C’è un bambino di nove anni che si chiama Danilo. Danilo è nato con la sindrome di Down e negli ultimi giorni ha vissuto suo malgrado una vergognosa esperienza, figlia di ignoranza e discriminazione.
Il suo papà, infatti, aveva deciso di iscriverlo in vista della bella stagione, in un centro estivo a nord di Roma. Dal quale il piccolo, però, è stato allontanato. “Erano circa le quattro di pomeriggio quando sono andato a riprendere mio figlio – racconta il padre di Danilo, Andrea Mantovani – e mi è stato detto dal direttore del centro che non avevano operatori adeguati per seguire un bambino con problematiche di questo genere. Io però avevo già preso accordi con la struttura, comunicando la patologia di Danilo e mi era stato confermato che avevano già avuto esperienze e simili e che non ci sarebbe stato nessun problema, anche perché mio figlio è un bambino assolutamente gestibile”.
Nella voce del papà di Danilo, si legge la rabbia. Che diventa tristezza. Ma non rassegnazione: “Ho comunicato al direttore del centro che qualora il problema fosse stato il comportamento di Danilo, avrei pagato una differenza per mettere a loro disposizione una persona specializzata per aiutarli nella gestione. Lui mi ha risposto che in verità aveva paura che qualche bambino, tornando a casa, si sarebbe potuto lamentare dei comportamenti di mio figlio, inducendo in qualche modo alcuni genitori a ritirare i propri figli dal centro”.
Ecco. A parte che un centro estivo per bambini, dovrebbe per legge essere pronto ad ospitare tutti. Figuriamoci un bimbo down, come Danilo, che non dà alcun tipo di problema.
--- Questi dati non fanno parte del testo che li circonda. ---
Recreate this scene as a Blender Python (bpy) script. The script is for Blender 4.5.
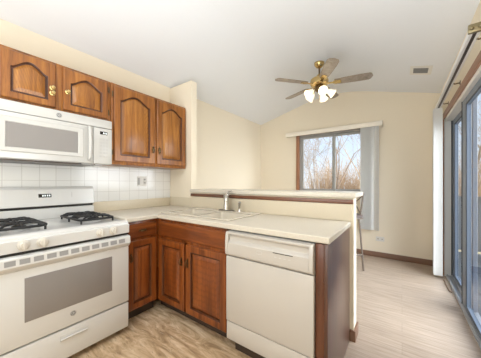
import bpy, bmesh, math, random
from mathutils import Vector, Matrix
R = math.radians
S = bpy.context.scene
for o in list(bpy.data.objects): bpy.data.objects.remove(o)
COL = S.collection

# ------------------------------------------------------------------ camera, world, lights
cam = bpy.data.cameras.new('camera'); camo = bpy.data.objects.new('camera', cam); COL.objects.link(camo)
camo.location = (0, 0, 1.21); camo.rotation_euler = (R(90), 0, R(35.71))
cam.sensor_width = 36; cam.lens = 224.65 / 481 * 36; cam.shift_y = 4 / 481; cam.clip_start = .05
S.camera = camo
S.view_settings.view_transform = 'Standard'; S.view_settings.look = 'None'
S.view_settings.exposure = 0.36; S.view_settings.gamma = 1; S.view_settings.use_curve_mapping = False
S.cycles.use_denoising = True; S.cycles.max_bounces = 8; S.cycles.diffuse_bounces = 5
S.cycles.transparent_max_bounces = 12; S.cycles.sample_clamp_indirect = 6; S.cycles.caustics_reflective = False

SKY_FILL = 6.2
W = bpy.data.worlds.new('world'); S.world = W; W.use_nodes = True
nt = W.node_tree; nt.nodes.clear()
wo = nt.nodes.new('ShaderNodeOutputWorld'); bg = nt.nodes.new('ShaderNodeBackground')
tc = nt.nodes.new('ShaderNodeTexCoord'); sx = nt.nodes.new('ShaderNodeSeparateXYZ'); cr = nt.nodes.new('ShaderNodeValToRGB')
nt.links.new(tc.outputs['Generated'], sx.inputs[0]); nt.links.new(sx.outputs['Z'], cr.inputs[0])
nt.links.new(cr.outputs[0], bg.inputs[0]); nt.links.new(bg.outputs[0], wo.inputs[0])
e = cr.color_ramp.elements
e[0].position = 0.0; e[0].color = (.80, .85, .92, 1)
e[1].position = .60; e[1].color = (.42, .62, .95, 1)
m_ = e.new(.30); m_.color = (.58, .74, .98, 1)
# bright lobe added to the unseen patio-side sky to light the dining room
dt = nt.nodes.new('ShaderNodeVectorMath'); dt.operation = 'DOT_PRODUCT'; dt.inputs[1].default_value = Vector((1, -.05, .38)).normalized()
nt.links.new(tc.outputs['Generated'], dt.inputs[0])
mr = nt.nodes.new('ShaderNodeMapRange'); mr.interpolation_type = 'SMOOTHERSTEP'; mr.inputs[1].default_value = .45; mr.inputs[2].default_value = .95; mr.inputs[3].default_value = 0; mr.inputs[4].default_value = SKY_FILL
nt.links.new(dt.outputs['Value'], mr.inputs[0])
ad = nt.nodes.new('ShaderNodeMix'); ad.data_type = 'RGBA'; ad.blend_type = 'ADD'; ad.inputs[0].default_value = 1
nt.links.new(cr.outputs[0], ad.inputs[6]); nt.links.new(mr.outputs[0], ad.inputs[7]); nt.links.new(ad.outputs[2], bg.inputs[0])
bg.inputs[1].default_value = 1.05

def light(name, kind, loc, rot, energy, color, size=None, size_y=None):
    d = bpy.data.lights.new(name, kind); o = bpy.data.objects.new(name, d); COL.objects.link(o)
    o.location = loc; o.rotation_euler = rot; d.energy = energy; d.color = color
    if kind == 'AREA': d.shape = 'RECTANGLE'; d.size = size; d.size_y = size_y or size
    elif kind == 'SUN': d.angle = R(1.5)
    return o
light('sun', 'SUN', (-6, -8, 12), (R(52), 0, R(-32)), 1.2, (1, .93, .82))
light('rear_fill', 'AREA', (-.7, -2.3, 1.6), (R(118), 0, 0), 36, (.88, .95, 1), 2.4, 1.8)  # fill added behind the camera; the rear wall has no window
light('overhead_fill', 'AREA', (-.75, -.2, 2.44), (0, 0, 0), 10, (.90, .96, 1), 1.2, .5)  # unseen downward area light without a fixture, added to brighten the kitchen
light('bounce_fill', 'AREA', (-.5, .1, .95), (R(180), 0, 0), 38, (.88, .945, 1), 1.6, 1.6)  # unseen area light aimed up, added to brighten the ceiling like bounced flash

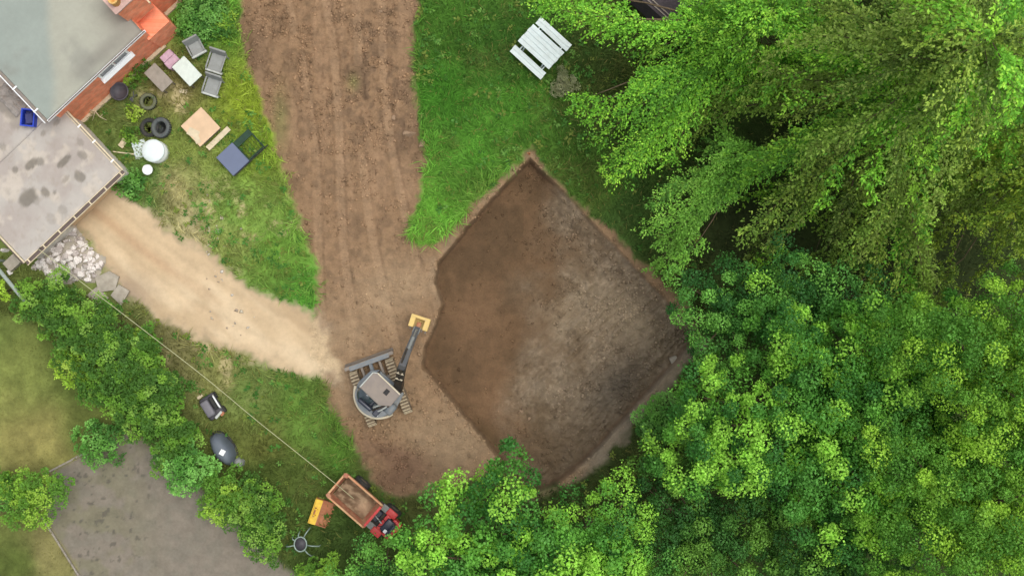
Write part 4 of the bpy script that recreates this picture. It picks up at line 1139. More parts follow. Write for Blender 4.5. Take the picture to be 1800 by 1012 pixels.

Qui arriviamo al cuore della questione. In realtà, questo, non è un problema di gestione, ma di discriminazione. Danilo non dava fastidio nel centro per i suoi comportamenti.
Ma, come ha svelato il suo papà, con la sua semplice presenza. Perché si temeva che gli altri ragazzini “sani” avrebbero potuto raccontare a casa di quel loro “amichetto” con un cromosoma in più, spingendo in qualche modo i propri genitori a toglierli dal centro estivo.
Questa brutta storia di fine primavera, ci ricorda in che Paese siamo ancora costretti a vivere. Tante buone intenzioni. Tante belle parole. Tanta falsità. La paura di ciò che l’ignoranza non considera normale, ci racconta di una realtà in cui la cultura dell’integrazione ha ancora una strada enorme da fare.